> Exercise aim: Copy out the listing that follows, exact in every word, and skip the images.

> Given data:
[Start]
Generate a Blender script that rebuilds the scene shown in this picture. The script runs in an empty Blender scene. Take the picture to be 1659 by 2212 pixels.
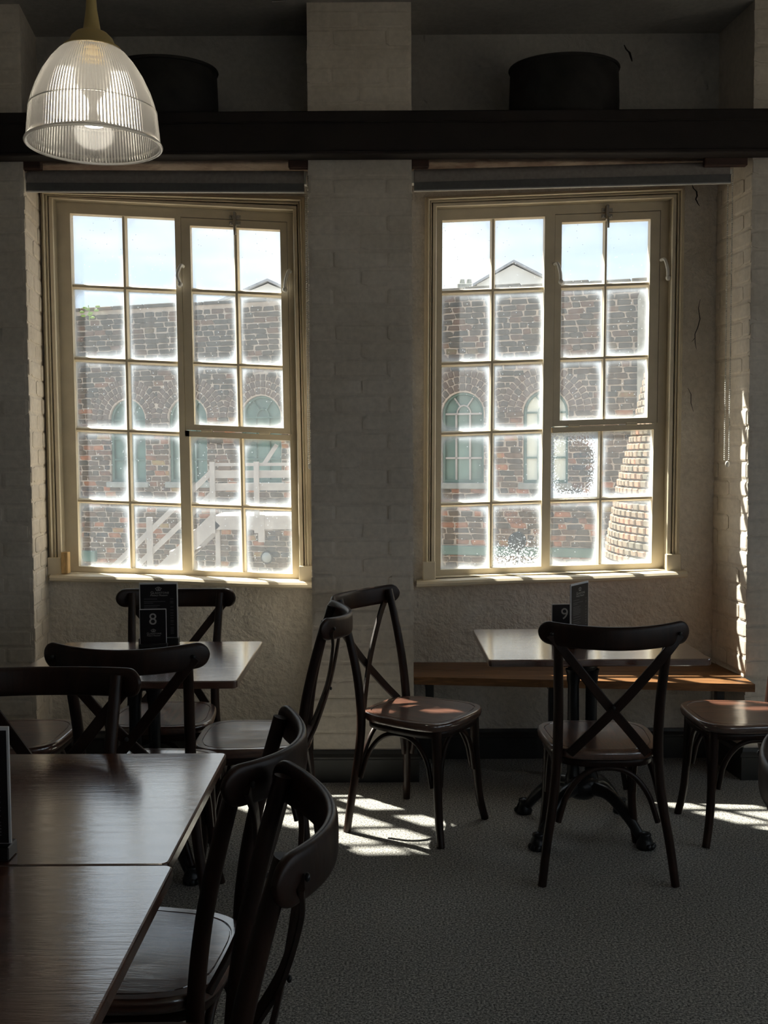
import bpy, math, random
from mathutils import Vector, Matrix, Euler
PI = math.pi
random.seed(7)
scene = bpy.context.scene
C = scene.collection

# ------------------------------------------------------------------ camera
cam_data = bpy.data.cameras.new('camera')
cam = bpy.data.objects.new('camera', cam_data)
C.objects.link(cam)
cam_data.sensor_fit = 'HORIZONTAL'
cam_data.sensor_width = 36.0
cam_data.lens = 36.0 * 2200.0 / 1659.0
cam_data.clip_start = 0.05
cam_data.clip_end = 500
PITCH = math.atan(121.0 / 2200.0)
ROLL = 0.0055
cam.location = (0, 0, 1.44)
cam.rotation_mode = 'XYZ'
cam.matrix_world = (Matrix.Translation((0, 0, 1.44)) @ Matrix.Rotation(PI / 2 - PITCH, 4, 'X') @ Matrix.Rotation(-ROLL, 4, 'Z'))
scene.camera = cam

# ------------------------------------------------------------------ exposure
vs = scene.view_settings
vs.view_transform = 'Standard'
vs.look = 'None'
vs.exposure = 0.85
vs.gamma = 1.0
vs.use_curve_mapping = False

# ------------------------------------------------------------------ sky and sun
SKY_STRENGTH = 0.84
SUN_STRENGTH = 11.5
world = bpy.data.worlds.new('sky')
scene.world = world
world.use_nodes = True
nt = world.node_tree
nt.nodes.clear()
_o = nt.nodes.new('ShaderNodeOutputWorld')
_b = nt.nodes.new('ShaderNodeBackground')
_tc = nt.nodes.new('ShaderNodeTexCoord')
_mp = nt.nodes.new('ShaderNodeMapping')
_mp.inputs['Scale'].default_value = (1.0, 1.0, 2.6)
_n = nt.nodes.new('ShaderNodeTexNoise')
_n.inputs['Scale'].default_value = 3.2
_n.inputs['Detail'].default_value = 4
_n.inputs['Roughness'].default_value = 0.55
_r = nt.nodes.new('ShaderNodeValToRGB')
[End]
> Exercise answer:
Generate a Blender script that rebuilds the scene shown in this picture. The script runs in an empty Blender scene. Take the picture to be 1659 by 2212 pixels.
import bpy, math, random
from mathutils import Vector, Matrix, Euler
PI = math.pi
random.seed(7)
scene = bpy.context.scene
C = scene.collection

# ------------------------------------------------------------------ camera
cam_data = bpy.data.cameras.new('camera')
cam = bpy.data.objects.new('camera', cam_data)
C.objects.link(cam)
cam_data.sensor_fit = 'HORIZONTAL'
cam_data.sensor_width = 36.0
cam_data.lens = 36.0 * 2200.0 / 1659.0
cam_data.clip_start = 0.05
cam_data.clip_end = 500
PITCH = math.atan(121.0 / 2200.0)
ROLL = 0.0055
cam.location = (0, 0, 1.44)
cam.rotation_mode = 'XYZ'
cam.matrix_world = (Matrix.Translation((0, 0, 1.44)) @ Matrix.Rotation(PI / 2 - PITCH, 4, 'X') @ Matrix.Rotation(-ROLL, 4, 'Z'))
scene.camera = cam

# ------------------------------------------------------------------ exposure
vs = scene.view_settings
vs.view_transform = 'Standard'
vs.look = 'None'
vs.exposure = 0.85
vs.gamma = 1.0
vs.use_curve_mapping = False

# ------------------------------------------------------------------ sky and sun
SKY_STRENGTH = 0.84
SUN_STRENGTH = 11.5
world = bpy.data.worlds.new('sky')
scene.world = world
world.use_nodes = True
nt = world.node_tree
nt.nodes.clear()
_o = nt.nodes.new('ShaderNodeOutputWorld')
_b = nt.nodes.new('ShaderNodeBackground')
_tc = nt.nodes.new('ShaderNodeTexCoord')
_mp = nt.nodes.new('ShaderNodeMapping')
_mp.inputs['Scale'].default_value = (1.0, 1.0, 2.6)
_n = nt.nodes.new('ShaderNodeTexNoise')
_n.inputs['Scale'].default_value = 3.2
_n.inputs['Detail'].default_value = 4
_n.inputs['Roughness'].default_value = 0.55
_r = nt.nodes.new('ShaderNodeValToRGB')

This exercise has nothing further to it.